>> start INFORMATION GIVEN

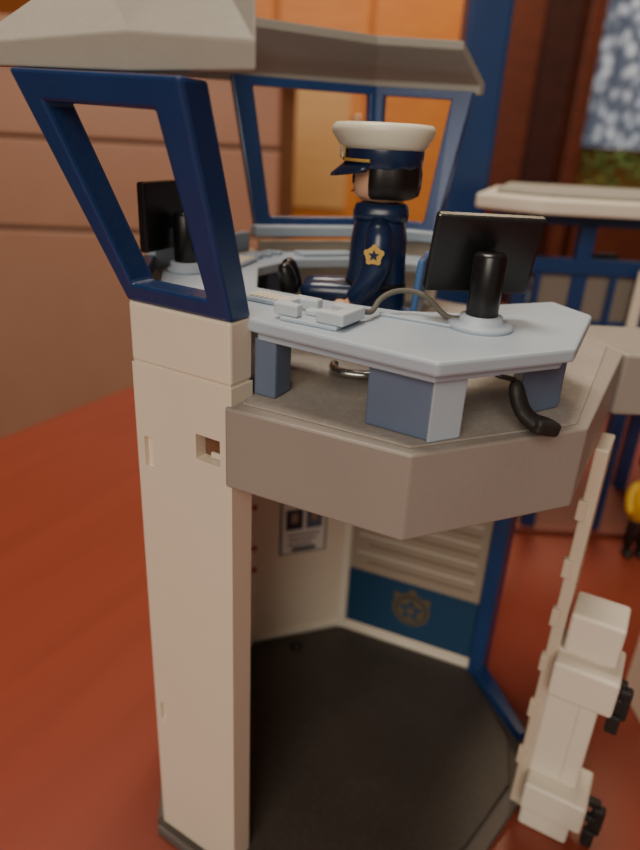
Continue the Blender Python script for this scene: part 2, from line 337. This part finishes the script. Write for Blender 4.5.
# ------------------------------------------------------------ chair
cx,cy=1.42,19.5
C=group('toy_office_chair')
prism('chair_seat',[(cx-.9,cy-1),(cx+1.0,cy-1),(cx+1.0,cy+1),(cx-.9,cy+1)],19.2,19.45,CHAIRB,C,.1)
obox('chair_back',(cx+1.32,cy-.2,20.2),(.2,1.9,1.75),CHAIRB,C,(0,3,-14),.1,3)
obox('chair_back_arm',(cx+1.05,cy-.1,19.32),(.5,.6,.2),CHAIRB,C,(0,0,0),.04)
lathe('chair_column',(cx,cy,18.35),[(.3,0),(.3,.85)],BLACK,C)
tube('chair_base_loop',[(cx-1.1,cy-2.0,18.2),(cx-1.25,cy-2.6,18.2),(cx-.3,cy-2.9,18.2),(cx+.7,cy-2.6,18.2),(cx+.9,cy-1.8,18.2),(cx+.3,cy-.6,18.3),(cx,cy,18.4)],.13,CHROME,C)
lathe('chair_base_hub',(cx,cy,18.06),[(1.0,0),(1.0,.12),(.4,.3)],CHROME,C)
# ------------------------------------------------------------ officer (seated, facing -x, turned a little away)
O=group('toy_police_officer')
zb=19.46
def sup(cx_,cy_,z,rx,ry,n=32,p=2.6):
    out=[]
    for i in range(n):
        a=2*math.pi*i/n; c_,s_=math.cos(a),math.sin(a)
        out.append((cx_+rx*math.copysign(abs(c_)**(2/p),c_),cy_+ry*math.copysign(abs(s_)**(2/p),s_),z))
    return out
upper=[]; legs=[]
upper.append(loft('torso',[sup(cx,cy,zb,.84,.80),sup(cx,cy,zb+.15,.94,.90),sup(cx,cy,zb+.7,.88,.86),sup(cx,cy,zb+1.3,.83,.82),sup(cx,cy,zb+2.0,.80,.88),sup(cx,cy,zb+2.40,.74,.88),sup(cx,cy,zb+2.65,.60,.70),sup(cx,cy,zb+2.85,.46,.50),sup(cx,cy,zb+3.0,.40,.42)],NAVY,O))
upper.append(loft('collar',[sup(cx+.0,cy,zb+2.50,.78,.80),sup(cx+.0,cy,zb+2.72,.80,.78),sup(cx+.0,cy,zb+2.92,.74,.72),sup(cx+.0,cy,zb+2.98,.62,.6)],NAVY,O))
upper.append(loft('belt',[sup(cx,cy,zb+.62,.91,.89),sup(cx,cy,zb+.82,.90,.88)],BLACK,O))
for s,nm in((-1,'near'),(1,'far')):
    y=cy+s*.98
    upper.append(sweep('arm_'+nm,[(cx+.02,cy+s*.62,zb+2.5),(cx+.05,y-.04*s,zb+2.32),(cx+.10,y+.06*s,zb+1.8),(cx+.06,y+.10*s,zb+1.25),(cx-.14,y+.08*s,zb+.8),(cx-.40,y+.04*s,zb+.45),(cx-.60,y,zb+.28)],[.24,.42,.46,.44,.40,.34,.30],NAVY,O,14,1))
    upper.append(sweep('wrist_'+nm,[(cx-.58,y,zb+.29),(cx-.72,y,zb+.2)],[.14,.14],SKIN,O,10,0))
    hc=Vector((cx-.90,y,zb+.08))
    arc=[hc+Vector((.2*math.cos(math.radians(t)),0,.2*math.sin(math.radians(t)))) for t in range(-120,141,26)]
    upper.append(sweep('hand_'+nm,arc,[(.15,.07)]*len(arc),SKIN,O,8,1))
    yl=cy+s*.42
    legs.append(sweep('leg_'+nm,[(cx+.45,yl,zb+.38),(cx-.3,yl,zb+.40),(cx-1.5,yl,zb+.42),(cx-2.25,yl,zb+.42)],[(.36,.36),(.38,.38),(.35,.33),(.33,.31)],NAVY,O,14,1))
    legs.append(sweep('shoe_'+nm,[(cx-2.5,yl,zb+.2),(cx-2.52,yl,zb+.45),(cx-2.6,yl,zb+.8),(cx-2.7,yl,zb+1.08),(cx-2.74,yl,zb+1.18)],[(.27,.30),(.31,.34),(.31,.28),(.28,.22),(.15,.12)],BLACK,O,14,1))
sb=Vector((cx+.0,cy-1.50,zb+1.72))
upper.append(disc('sleeve_badge',sb,.23,(1,0,0),(0,0,1),GOLD,O,.05))
upper.append(star('sleeve_badge_star',sb+Vector((0,-.06,0)),.16,(1,0,0),(0,0,1),NAVY,O,.03))
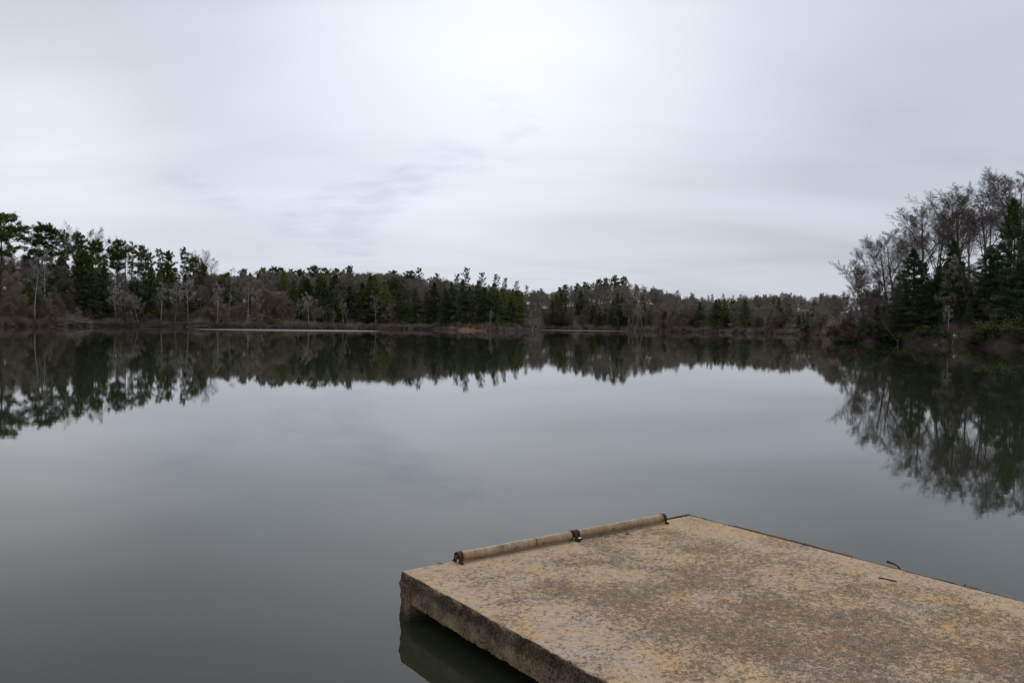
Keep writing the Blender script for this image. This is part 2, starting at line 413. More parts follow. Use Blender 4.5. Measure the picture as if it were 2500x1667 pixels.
P_SPREAD = [bare_tree('spreading_tree', 80 + i, SPREAD, BARK_GREY if i else BARK_PALE, 5, .6, .009) for i in range(3)]

def needle_tree(name, seed, H, crown0, nbr, prof, elev, lmax, nb, bl, bw, leafm, r=.22, start=.25, lat=.45, vert=.10, gaps=0.0, fan=.7, upb=.15, lean=0.02):
    """pine or hemlock: tapering bole, limbs in rough whorls, sprays of needles along each limb"""
    rng = np.random.default_rng(seed)
    T = MB(); C = MB()
    n = 10; z = np.linspace(-.4, H * .985, n + 1); bx = np.cumsum(rng.normal(0, lean, n + 1)) * H / 20; by = np.cumsum(rng.normal(0, lean, n + 1)) * H / 20
    bx -= bx[0]; by -= by[0]; rad = r * (1 - .93 * np.linspace(0, 1, n + 1))
    pts = np.stack([bx, by, z], -1)
    T.add(*tubes(pts[:-1], pts[1:], rad[:-1], rad[1:], 7))
    t = np.sort(rng.uniform(0, 1, nbr)) ; t = (t * .6 + np.linspace(0, 1, nbr) * .4)
    hz = H * (crown0 + (0.985 - crown0) * t)
    L = lmax * np.interp(t, *prof) * rng.uniform(.6, 1.18, nbr)
    if gaps: L *= np.where(rng.uniform(0, 1, nbr) < gaps, .35, 1)
    a = np.cumsum(rng.uniform(1.6, 3.2, nbr)); el = np.radians(np.interp(t, [0, 1], elev) + rng.normal(0, 8, nbr))
    D = np.stack([np.cos(a) * np.cos(el), np.sin(a) * np.cos(el), np.sin(el)], -1)
    B0 = np.stack([np.interp(hz, z, bx), np.interp(hz, z, by), hz], -1)
    # limbs in two pieces so that they curve
    Bm = B0 + D * (L * .5)[:, None]; D2 = D + UP * upb; D2 /= np.linalg.norm(D2, axis=1, keepdims=True); B1 = Bm + D2 * (L * .5)[:, None]
    lr = np.maximum(.012 * L, .015)
    C.add(*tubes(B0, Bm, lr * 1.6, lr, 4), 1); C.add(*tubes(Bm, B1, lr, lr * .4, 3), 1)
    m = (nb * np.clip(L / lmax, .25, 1)).astype(int); ix = np.repeat(np.arange(nbr), m); N = len(ix)
    # needles gather in clumps along the limb
    nc = 6; tc_ = rng.uniform(start, 1, (nbr, nc)); sc_ = rng.uniform(-1, 1, (nbr, nc)); vc_ = rng.normal(0, 1, (nbr, nc))
    ci = rng.integers(0, nc, N); tt = np.clip(tc_[ix, ci] + rng.normal(0, .07, N), start * .8, 1.05)
    side = np.stack([-np.sin(a), np.cos(a), a * 0], -1)[ix]
    off = (sc_[ix, ci] * (1.15 - tt) * 1.1 + rng.normal(0, .16, N)) * lat * L[ix] * .6
    base = np.where((tt < .5)[:, None], B0[ix] + D[ix] * (L[ix] * tt)[:, None], Bm[ix] + D2[ix] * (L[ix] * (tt - .5))[:, None])
    Pn = base + side * off[:, None] + UP * (rng.normal(0, vert, N) + vc_[ix, ci] * vert)[:, None]
    dn = D[ix] * .5 + side * np.sign(off)[:, None] * .35 + rng.normal(0, fan, (N, 3)) + UP * (.25 if elev[0] > -5 else -.05)
    C.add(*blades(Pn, dn, bl * rng.uniform(.6, 1.3, N), np.full(N, bw), rng), 0)
    # leading shoot
    N = int(nb * .5); Pn = np.stack([np.full(N, bx[-1]), np.full(N, by[-1]), H * rng.uniform(.95, 1.0, N)], -1) + rng.normal(0, .08, (N, 3))
    C.add(*blades(Pn, rng.normal(0, .5, (N, 3)) + UP * .6, bl * rng.uniform(.6, 1.3, N), np.full(N, bw), rng), 0)
    return (T.mesh(name + '_trunk', [BARK_PINE]), C.mesh(name + '_crown', [leafm, BARK_PINE]), H)

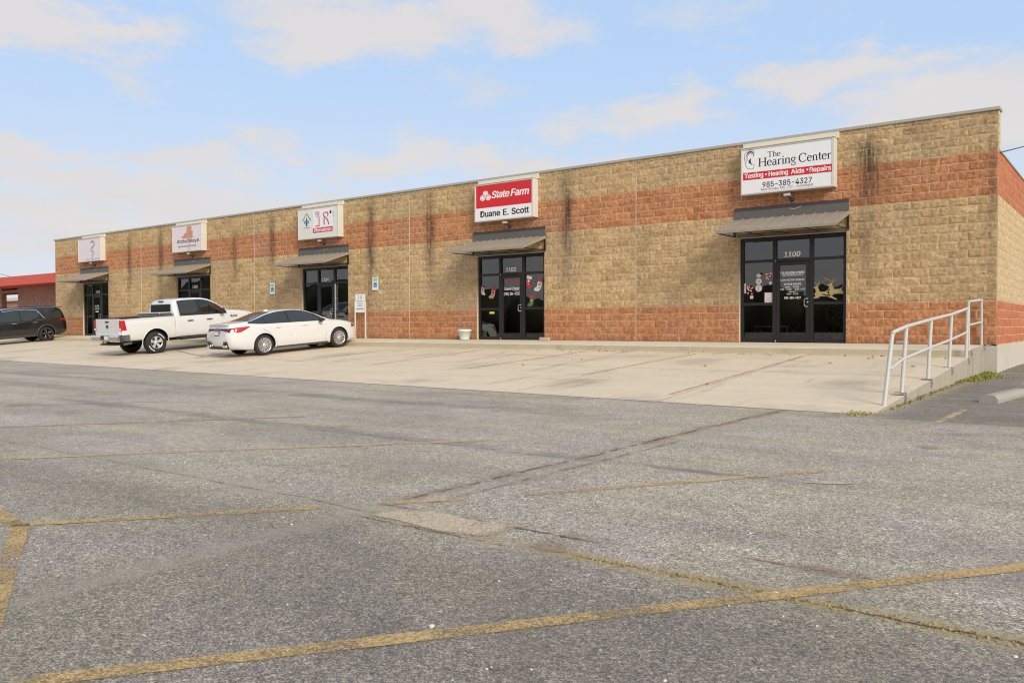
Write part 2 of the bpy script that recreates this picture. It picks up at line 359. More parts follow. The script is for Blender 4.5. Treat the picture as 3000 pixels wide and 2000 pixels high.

>> end INFORMATION GIVEN

**STATED TASK:** Begin with the line containing "Keep writing the", end with the line containing "P_SPREAD = [bare_tree('spreading_tree', 80", and transcribe exactly every line in that span, with nothing added.

**FINAL RESULT:**
Keep writing the Blender script for this image. This is part 2, starting at line 413. More parts follow. Use Blender 4.5. Measure the picture as if it were 2500x1667 pixels.
P_SPREAD = [bare_tree('spreading_tree', 80 + i, SPREAD, BARK_GREY if i else BARK_PALE, 5, .6, .009) for i in range(3)]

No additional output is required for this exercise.